Privacy Shield should mean greater legal certainty about EU-US data

01 March 2016

Dave Allen, SVP and general counsel, Dyn

Dave Allen, SVP and general counsel, Dyn

Months after the ground-breaking decisions by the European Court of Justice to invalidate the US Safe Harbour, representatives from both sides of the Atlantic have now agreed the ‘Privacy Shield’ to govern the transfer of data between jurisdictions.

Of course, the devil will be in the details. But this regulatory development is a move toward greater legal certainty regarding the flow of data between the US and Europe. During this era of emerging and unsettled geographic restrictions on cross-border data flows, the ruling shines a light on the need for enterprises to have visibility into actual routing paths of their data. 

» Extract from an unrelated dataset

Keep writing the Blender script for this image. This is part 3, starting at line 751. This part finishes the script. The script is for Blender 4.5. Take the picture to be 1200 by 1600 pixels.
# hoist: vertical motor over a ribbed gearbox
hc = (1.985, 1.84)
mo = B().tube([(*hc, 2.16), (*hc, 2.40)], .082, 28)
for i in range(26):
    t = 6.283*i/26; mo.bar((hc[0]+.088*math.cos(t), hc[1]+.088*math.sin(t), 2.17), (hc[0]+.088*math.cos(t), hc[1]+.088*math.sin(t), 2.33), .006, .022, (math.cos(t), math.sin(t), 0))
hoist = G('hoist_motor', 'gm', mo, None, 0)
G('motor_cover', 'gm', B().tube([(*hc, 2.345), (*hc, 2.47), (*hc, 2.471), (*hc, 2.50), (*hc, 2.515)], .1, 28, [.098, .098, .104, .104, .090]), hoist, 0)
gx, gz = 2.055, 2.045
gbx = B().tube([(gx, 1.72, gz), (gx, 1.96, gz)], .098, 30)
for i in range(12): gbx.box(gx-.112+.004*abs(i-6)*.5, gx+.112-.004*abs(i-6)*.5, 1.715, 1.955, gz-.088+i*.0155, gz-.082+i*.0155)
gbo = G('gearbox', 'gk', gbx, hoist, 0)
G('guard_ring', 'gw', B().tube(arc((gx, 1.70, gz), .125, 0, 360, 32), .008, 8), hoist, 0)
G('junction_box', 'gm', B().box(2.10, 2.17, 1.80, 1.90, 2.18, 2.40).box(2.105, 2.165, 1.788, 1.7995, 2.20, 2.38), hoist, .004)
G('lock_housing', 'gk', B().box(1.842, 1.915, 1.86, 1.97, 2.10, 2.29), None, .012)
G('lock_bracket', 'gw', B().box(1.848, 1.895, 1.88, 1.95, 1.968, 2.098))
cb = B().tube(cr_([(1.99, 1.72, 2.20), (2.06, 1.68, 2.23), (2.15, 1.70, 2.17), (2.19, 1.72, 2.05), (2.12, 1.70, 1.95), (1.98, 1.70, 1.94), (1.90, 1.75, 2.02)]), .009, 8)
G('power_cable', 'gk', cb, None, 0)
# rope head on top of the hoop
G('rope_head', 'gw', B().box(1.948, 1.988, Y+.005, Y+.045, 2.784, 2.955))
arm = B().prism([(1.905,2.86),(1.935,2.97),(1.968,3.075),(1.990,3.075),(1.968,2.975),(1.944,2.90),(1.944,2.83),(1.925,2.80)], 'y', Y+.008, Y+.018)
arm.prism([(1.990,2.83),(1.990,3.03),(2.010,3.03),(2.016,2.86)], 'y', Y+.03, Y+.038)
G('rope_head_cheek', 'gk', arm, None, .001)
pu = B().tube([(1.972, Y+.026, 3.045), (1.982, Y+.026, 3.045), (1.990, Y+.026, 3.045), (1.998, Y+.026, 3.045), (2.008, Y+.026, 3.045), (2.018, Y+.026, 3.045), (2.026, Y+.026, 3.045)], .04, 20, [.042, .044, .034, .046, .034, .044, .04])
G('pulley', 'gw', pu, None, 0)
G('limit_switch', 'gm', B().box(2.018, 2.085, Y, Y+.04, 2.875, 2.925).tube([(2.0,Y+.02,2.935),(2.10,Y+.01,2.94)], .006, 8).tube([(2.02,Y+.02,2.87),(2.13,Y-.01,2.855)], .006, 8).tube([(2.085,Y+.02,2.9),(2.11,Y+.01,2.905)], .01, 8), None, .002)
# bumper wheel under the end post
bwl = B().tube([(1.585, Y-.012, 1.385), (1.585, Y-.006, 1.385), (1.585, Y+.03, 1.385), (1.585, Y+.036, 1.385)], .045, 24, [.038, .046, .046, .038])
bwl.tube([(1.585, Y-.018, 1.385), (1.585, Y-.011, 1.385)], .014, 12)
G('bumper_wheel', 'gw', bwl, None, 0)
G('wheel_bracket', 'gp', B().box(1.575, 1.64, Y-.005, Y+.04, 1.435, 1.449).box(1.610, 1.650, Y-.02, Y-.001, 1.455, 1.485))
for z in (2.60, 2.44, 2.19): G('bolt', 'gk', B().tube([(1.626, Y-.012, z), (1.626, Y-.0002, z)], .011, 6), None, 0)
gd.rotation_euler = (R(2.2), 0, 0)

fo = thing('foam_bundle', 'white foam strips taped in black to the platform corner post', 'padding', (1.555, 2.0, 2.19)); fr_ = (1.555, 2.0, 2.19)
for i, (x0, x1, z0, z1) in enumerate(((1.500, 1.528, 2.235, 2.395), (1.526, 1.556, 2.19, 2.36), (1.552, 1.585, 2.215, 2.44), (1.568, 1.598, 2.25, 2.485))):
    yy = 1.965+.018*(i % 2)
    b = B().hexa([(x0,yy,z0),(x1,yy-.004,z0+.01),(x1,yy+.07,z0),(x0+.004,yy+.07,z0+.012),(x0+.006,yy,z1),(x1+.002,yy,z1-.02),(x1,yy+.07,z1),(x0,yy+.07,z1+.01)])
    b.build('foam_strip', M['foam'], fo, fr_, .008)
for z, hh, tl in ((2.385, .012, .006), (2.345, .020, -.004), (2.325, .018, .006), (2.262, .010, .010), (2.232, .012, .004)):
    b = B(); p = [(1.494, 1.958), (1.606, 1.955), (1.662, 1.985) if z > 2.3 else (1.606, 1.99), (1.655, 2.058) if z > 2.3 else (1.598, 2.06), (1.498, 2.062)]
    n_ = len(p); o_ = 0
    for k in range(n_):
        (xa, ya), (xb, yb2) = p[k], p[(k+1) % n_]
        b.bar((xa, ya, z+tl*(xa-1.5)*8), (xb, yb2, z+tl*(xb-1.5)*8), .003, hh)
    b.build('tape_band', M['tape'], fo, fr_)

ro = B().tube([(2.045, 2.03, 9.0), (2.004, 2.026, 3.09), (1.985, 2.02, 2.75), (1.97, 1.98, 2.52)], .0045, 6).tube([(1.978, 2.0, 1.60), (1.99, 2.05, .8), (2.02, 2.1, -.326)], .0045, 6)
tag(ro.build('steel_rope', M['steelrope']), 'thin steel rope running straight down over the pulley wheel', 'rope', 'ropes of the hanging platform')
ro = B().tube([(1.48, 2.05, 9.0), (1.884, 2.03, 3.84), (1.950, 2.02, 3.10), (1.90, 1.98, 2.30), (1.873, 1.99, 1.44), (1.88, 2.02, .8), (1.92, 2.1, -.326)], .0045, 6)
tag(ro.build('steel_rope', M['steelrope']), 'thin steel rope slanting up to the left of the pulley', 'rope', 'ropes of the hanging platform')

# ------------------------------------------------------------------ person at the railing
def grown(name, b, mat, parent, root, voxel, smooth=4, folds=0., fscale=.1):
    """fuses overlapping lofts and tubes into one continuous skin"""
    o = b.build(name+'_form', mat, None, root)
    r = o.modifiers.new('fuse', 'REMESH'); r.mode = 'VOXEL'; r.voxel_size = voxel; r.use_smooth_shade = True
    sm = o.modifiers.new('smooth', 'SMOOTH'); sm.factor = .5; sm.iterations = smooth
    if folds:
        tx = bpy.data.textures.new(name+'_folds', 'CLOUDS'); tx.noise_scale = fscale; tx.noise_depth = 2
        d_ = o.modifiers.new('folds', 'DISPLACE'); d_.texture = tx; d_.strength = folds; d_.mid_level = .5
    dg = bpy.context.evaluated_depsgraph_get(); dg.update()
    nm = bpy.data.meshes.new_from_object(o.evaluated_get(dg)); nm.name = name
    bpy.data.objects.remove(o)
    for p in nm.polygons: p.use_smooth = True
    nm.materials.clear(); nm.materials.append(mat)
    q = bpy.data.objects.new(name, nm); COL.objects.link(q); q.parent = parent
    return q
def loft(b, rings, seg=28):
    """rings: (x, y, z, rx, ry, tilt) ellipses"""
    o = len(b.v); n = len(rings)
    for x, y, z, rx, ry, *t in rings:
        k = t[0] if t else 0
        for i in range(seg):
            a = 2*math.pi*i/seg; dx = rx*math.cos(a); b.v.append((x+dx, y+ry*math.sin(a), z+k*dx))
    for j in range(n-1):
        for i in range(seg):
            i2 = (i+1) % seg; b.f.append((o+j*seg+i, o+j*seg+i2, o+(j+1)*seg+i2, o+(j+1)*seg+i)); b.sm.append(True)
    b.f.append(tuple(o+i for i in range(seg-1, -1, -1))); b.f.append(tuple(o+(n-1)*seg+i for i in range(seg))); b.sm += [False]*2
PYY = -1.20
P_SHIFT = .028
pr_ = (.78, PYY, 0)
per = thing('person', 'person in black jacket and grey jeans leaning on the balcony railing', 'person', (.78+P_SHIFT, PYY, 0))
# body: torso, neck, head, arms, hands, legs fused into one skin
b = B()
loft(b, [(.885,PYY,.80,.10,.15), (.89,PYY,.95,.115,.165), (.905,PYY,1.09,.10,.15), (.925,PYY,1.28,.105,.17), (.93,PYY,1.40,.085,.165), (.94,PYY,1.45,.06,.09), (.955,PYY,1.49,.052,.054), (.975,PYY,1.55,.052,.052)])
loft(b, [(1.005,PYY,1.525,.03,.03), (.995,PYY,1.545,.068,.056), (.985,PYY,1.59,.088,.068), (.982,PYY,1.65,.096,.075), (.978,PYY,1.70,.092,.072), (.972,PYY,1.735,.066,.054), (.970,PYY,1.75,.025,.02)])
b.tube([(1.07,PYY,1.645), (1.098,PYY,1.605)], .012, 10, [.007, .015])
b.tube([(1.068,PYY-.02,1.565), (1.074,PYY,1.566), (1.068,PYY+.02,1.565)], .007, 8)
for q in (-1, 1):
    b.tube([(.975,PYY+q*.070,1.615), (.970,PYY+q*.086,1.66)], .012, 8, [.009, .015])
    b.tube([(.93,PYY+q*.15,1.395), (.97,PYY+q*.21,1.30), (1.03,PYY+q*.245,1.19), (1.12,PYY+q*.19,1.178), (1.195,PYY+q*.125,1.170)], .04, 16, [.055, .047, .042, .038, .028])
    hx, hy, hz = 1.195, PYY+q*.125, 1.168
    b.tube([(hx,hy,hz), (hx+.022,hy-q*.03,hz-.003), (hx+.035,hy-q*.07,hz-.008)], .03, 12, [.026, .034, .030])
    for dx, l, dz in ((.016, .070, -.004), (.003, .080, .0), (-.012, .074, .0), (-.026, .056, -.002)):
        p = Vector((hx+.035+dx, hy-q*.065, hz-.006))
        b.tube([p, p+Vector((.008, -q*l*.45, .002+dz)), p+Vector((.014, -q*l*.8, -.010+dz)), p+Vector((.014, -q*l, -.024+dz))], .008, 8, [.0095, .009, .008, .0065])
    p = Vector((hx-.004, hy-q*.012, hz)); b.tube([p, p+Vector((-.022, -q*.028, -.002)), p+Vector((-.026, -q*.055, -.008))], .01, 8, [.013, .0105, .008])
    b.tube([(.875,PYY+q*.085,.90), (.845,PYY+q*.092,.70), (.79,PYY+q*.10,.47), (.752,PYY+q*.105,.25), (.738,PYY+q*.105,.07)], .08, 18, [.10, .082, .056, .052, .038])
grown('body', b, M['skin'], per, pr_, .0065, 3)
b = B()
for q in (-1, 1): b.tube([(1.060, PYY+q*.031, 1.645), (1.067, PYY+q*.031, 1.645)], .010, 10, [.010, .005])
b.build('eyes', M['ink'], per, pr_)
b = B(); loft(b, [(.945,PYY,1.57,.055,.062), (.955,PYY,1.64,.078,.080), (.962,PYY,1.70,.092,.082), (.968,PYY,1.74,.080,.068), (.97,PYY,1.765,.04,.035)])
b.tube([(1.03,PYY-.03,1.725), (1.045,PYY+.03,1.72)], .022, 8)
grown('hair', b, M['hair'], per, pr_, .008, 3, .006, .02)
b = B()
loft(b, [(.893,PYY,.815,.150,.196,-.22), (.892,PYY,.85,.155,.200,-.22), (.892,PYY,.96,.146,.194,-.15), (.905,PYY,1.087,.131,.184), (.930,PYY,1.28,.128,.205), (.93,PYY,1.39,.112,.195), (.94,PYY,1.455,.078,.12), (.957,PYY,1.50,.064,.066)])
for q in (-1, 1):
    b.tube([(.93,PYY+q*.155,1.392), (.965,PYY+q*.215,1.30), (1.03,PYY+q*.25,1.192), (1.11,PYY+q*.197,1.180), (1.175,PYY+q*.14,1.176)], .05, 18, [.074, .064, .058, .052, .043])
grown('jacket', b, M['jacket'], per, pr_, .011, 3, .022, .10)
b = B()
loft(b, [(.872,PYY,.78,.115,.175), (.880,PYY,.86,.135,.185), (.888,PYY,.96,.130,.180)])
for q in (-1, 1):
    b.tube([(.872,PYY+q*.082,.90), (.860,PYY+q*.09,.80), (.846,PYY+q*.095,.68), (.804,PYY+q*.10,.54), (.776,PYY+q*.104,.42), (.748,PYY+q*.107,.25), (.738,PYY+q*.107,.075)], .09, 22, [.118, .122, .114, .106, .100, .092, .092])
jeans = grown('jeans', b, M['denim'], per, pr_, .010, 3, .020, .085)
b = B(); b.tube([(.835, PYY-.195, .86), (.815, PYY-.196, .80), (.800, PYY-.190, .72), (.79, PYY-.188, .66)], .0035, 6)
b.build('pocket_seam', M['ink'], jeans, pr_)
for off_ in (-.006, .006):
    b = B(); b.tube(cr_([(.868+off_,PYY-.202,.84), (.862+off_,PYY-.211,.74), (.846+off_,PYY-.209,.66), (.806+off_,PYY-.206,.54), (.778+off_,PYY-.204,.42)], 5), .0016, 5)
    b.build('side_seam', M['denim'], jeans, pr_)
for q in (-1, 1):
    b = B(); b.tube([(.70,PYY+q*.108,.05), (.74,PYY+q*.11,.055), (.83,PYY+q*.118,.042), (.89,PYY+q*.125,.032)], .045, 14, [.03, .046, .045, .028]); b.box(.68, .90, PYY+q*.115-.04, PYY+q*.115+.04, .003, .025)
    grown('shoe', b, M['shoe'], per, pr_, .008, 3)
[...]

Since revelations about data collection practices by US government agencies, many countries have imposed geographic restrictions on where data can go. For example, Russia requires all personal data about its citizens to be stored and processed on servers physically in its own country.

Some internet companies have already begun to address these challenges at the data residency level, looking at fixed locations where data is stored, constructing in-region data centres, and using localised cloud and content delivery services.

But this only solves part of the problem. Understanding the actual paths and cross-bordering is, in many ways, a much more complex and important issue for businesses to get to grips with.

Take for example a German company with a data centre in Frankfurt and end-users across Germany. It limits its internet traffic to a local tier 1 network and therefore fully expects its internet traffic to remain in the confines of Germany. 

However, upon analysing traffic patterns in real time, that company would be disappointed to find out that around 20 per cent of its traffic actually exits the borders before coming back to reach its users.

This is vitally important information for businesses to be aware of. How can they be in a position to comply with the domestic laws that reside in specific geographic boundaries without it?

Therefore, addressing the problems posed in light of this new framework solely from a data residence perspective is incomplete at best, and can lead to a false sense of confidence that regulations are being adequately complied with. Access to traffic patterns in real time, along with geolocation information, provides business a much more complete solution.